After three nights in the yurt, it was Thursday, and the plan was to get back to Fullerton that night, but then the words “Fuck that” popped into my head, and I wound up driving down the 1 and staying the night in Pismo Beach, a kind of scuzzy-around-the-edges beach town with a pretty cool nightlife. Though now overclammed, it was once the Clam Capital of California and the destination for Bugs Bunny and Daffy Duck in the 1957 Looney Tunes classic Ali Baba Bunny, in which, after one of his frequent non-left turns at Albuquerque, Bugs winds up in a cave somewhere on the other side of the world.

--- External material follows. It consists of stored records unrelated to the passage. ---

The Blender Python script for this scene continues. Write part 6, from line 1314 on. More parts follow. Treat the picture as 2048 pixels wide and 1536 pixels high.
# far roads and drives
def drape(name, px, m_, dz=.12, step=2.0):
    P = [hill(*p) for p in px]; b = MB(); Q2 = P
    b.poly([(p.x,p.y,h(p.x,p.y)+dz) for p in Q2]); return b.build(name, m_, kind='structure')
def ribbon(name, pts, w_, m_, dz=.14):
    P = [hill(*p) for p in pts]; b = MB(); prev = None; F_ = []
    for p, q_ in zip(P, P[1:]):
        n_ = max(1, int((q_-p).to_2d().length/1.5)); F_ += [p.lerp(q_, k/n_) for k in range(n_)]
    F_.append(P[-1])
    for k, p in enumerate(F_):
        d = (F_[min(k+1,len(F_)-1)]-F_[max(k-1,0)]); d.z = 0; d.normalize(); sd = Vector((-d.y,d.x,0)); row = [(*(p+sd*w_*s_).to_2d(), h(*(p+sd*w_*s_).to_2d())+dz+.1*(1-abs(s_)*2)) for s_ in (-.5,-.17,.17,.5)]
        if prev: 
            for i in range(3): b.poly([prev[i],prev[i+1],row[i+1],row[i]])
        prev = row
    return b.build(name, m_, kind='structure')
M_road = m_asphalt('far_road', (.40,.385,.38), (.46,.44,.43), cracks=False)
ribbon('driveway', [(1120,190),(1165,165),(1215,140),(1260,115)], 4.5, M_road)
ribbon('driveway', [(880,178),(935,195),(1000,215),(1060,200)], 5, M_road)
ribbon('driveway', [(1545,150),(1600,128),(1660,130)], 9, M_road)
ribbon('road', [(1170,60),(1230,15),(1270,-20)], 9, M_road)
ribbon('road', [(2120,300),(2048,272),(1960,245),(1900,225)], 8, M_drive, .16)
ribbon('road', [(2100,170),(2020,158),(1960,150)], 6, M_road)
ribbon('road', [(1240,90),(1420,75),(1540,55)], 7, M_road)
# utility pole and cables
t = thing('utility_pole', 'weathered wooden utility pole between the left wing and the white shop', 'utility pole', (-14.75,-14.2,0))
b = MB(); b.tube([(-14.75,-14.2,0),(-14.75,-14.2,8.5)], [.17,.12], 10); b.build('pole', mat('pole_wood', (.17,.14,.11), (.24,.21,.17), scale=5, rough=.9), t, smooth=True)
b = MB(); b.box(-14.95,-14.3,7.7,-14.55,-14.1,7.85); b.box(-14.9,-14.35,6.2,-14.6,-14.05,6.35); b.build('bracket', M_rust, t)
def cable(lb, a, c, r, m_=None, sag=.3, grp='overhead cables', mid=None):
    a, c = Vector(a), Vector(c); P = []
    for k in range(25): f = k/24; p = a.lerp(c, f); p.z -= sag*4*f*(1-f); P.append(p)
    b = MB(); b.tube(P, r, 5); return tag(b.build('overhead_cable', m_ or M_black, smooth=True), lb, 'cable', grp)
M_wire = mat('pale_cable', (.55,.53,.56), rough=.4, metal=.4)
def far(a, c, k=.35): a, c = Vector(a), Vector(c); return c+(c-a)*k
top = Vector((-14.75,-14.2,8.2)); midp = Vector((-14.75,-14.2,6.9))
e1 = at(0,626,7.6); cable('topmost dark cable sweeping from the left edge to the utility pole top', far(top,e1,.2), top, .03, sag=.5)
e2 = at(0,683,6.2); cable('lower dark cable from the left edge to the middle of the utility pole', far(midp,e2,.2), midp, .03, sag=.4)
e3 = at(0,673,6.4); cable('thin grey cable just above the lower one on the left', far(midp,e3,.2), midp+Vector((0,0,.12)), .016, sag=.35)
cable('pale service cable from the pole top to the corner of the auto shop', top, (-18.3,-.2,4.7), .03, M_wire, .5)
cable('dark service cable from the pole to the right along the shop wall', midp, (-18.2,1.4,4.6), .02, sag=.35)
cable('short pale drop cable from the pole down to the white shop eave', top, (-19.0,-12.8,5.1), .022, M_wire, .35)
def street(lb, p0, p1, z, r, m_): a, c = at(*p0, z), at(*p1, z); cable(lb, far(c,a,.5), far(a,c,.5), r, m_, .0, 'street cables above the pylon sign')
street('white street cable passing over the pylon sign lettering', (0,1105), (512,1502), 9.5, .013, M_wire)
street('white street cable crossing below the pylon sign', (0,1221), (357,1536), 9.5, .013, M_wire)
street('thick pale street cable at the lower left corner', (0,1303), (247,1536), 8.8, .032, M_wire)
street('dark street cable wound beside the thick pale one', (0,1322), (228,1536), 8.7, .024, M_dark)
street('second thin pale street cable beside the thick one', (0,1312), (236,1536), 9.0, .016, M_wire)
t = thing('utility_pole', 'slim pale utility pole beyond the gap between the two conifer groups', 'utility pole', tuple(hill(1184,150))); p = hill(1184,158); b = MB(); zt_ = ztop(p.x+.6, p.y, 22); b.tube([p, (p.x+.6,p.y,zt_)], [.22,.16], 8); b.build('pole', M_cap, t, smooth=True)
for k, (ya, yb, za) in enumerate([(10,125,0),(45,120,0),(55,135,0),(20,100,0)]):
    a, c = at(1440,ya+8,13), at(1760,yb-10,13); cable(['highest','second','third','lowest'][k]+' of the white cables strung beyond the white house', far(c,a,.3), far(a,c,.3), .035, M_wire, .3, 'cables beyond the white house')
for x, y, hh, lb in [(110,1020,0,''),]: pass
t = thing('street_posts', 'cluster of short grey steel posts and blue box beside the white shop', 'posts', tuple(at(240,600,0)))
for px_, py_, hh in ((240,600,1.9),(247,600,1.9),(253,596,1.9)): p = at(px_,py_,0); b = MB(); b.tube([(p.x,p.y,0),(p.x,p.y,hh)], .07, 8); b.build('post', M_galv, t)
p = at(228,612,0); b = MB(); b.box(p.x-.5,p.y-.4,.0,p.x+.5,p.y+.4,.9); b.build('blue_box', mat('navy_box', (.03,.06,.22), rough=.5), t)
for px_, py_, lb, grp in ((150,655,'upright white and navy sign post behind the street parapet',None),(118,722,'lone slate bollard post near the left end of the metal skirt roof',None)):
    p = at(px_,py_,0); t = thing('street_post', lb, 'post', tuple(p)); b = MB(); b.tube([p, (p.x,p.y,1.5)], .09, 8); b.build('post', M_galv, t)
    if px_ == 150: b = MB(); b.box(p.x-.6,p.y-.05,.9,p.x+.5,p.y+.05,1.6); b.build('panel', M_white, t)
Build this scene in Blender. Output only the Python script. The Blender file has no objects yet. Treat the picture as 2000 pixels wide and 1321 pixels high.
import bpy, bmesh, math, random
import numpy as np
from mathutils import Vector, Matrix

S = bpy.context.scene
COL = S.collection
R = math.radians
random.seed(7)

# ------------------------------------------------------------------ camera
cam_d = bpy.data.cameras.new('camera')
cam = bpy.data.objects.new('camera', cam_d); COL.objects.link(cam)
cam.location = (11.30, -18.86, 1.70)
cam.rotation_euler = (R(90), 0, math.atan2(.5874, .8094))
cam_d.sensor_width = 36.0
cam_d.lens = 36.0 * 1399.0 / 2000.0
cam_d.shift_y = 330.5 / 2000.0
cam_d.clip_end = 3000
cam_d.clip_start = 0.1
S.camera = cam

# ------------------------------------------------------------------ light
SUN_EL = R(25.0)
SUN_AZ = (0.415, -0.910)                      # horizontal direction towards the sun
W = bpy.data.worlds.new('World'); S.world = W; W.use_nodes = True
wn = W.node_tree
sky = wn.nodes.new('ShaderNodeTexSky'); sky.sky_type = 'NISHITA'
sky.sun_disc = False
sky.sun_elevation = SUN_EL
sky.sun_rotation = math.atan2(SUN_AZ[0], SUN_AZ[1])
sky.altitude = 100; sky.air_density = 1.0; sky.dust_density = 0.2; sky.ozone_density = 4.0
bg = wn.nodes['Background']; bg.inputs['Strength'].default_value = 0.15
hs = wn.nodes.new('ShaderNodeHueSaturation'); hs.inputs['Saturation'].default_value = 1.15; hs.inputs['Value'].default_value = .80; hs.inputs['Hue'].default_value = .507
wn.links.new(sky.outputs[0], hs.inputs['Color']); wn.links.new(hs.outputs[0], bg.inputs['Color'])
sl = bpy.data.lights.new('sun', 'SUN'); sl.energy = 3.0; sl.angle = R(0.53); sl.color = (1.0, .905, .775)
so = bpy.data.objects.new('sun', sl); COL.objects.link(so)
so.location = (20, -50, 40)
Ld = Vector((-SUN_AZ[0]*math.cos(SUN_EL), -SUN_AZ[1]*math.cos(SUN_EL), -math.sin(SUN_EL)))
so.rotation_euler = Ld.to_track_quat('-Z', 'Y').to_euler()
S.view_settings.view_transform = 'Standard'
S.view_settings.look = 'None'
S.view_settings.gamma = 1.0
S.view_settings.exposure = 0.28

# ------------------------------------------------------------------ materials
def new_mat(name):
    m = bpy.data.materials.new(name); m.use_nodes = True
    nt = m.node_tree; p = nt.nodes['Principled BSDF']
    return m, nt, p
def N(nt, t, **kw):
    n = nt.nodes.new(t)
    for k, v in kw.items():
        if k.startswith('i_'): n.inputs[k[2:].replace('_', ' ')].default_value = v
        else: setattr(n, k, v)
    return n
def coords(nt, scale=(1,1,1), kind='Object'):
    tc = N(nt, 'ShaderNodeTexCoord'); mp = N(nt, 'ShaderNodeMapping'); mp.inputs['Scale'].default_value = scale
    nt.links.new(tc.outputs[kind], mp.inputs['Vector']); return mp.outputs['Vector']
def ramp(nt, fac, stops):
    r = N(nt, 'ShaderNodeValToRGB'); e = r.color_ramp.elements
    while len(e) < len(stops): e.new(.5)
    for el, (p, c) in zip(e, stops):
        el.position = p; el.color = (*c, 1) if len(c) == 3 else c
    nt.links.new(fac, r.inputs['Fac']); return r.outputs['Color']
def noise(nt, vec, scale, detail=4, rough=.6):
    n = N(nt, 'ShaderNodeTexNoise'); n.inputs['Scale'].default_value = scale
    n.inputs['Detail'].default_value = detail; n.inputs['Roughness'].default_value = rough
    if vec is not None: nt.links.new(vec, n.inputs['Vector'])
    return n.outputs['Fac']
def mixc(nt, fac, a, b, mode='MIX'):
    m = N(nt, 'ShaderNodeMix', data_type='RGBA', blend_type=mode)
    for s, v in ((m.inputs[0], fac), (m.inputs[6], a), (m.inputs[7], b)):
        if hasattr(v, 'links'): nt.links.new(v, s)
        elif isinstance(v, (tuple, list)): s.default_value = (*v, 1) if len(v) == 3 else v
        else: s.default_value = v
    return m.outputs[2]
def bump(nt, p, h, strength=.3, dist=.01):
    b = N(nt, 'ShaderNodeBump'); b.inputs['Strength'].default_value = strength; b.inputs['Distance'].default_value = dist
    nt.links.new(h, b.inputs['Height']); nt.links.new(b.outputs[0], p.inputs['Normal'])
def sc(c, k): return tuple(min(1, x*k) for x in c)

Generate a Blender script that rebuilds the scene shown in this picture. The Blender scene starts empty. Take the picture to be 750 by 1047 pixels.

I saw no rabbits, ducks or clams in the sand in Pismo, but I ate a few at the most-delish Cracked Crab (751 Price St., Pismo Beach, 805-773-2722; www.crackedcrab.com), and had a “few” pints at the bustling Harry’s Bar (690 Cypress St., Pismo Beach, 805-773-1010; www.harryspismobeach.com), which was only a short walk from my hotel, the Edgewater Inn and Suites (280 Wadsworth Ave., Pismo Beach, 805-773-4811; www.edgewater-inn.com). It was close and affordable ($130 for a beachfront hotel on a Thursday), and best of all, I woke up in the morning with no crabs in my immediate vicinity other than memories of the previous evening’s repast—and with a pounding in my head that could have awakened the souls of those dead writers, had they not already been dead.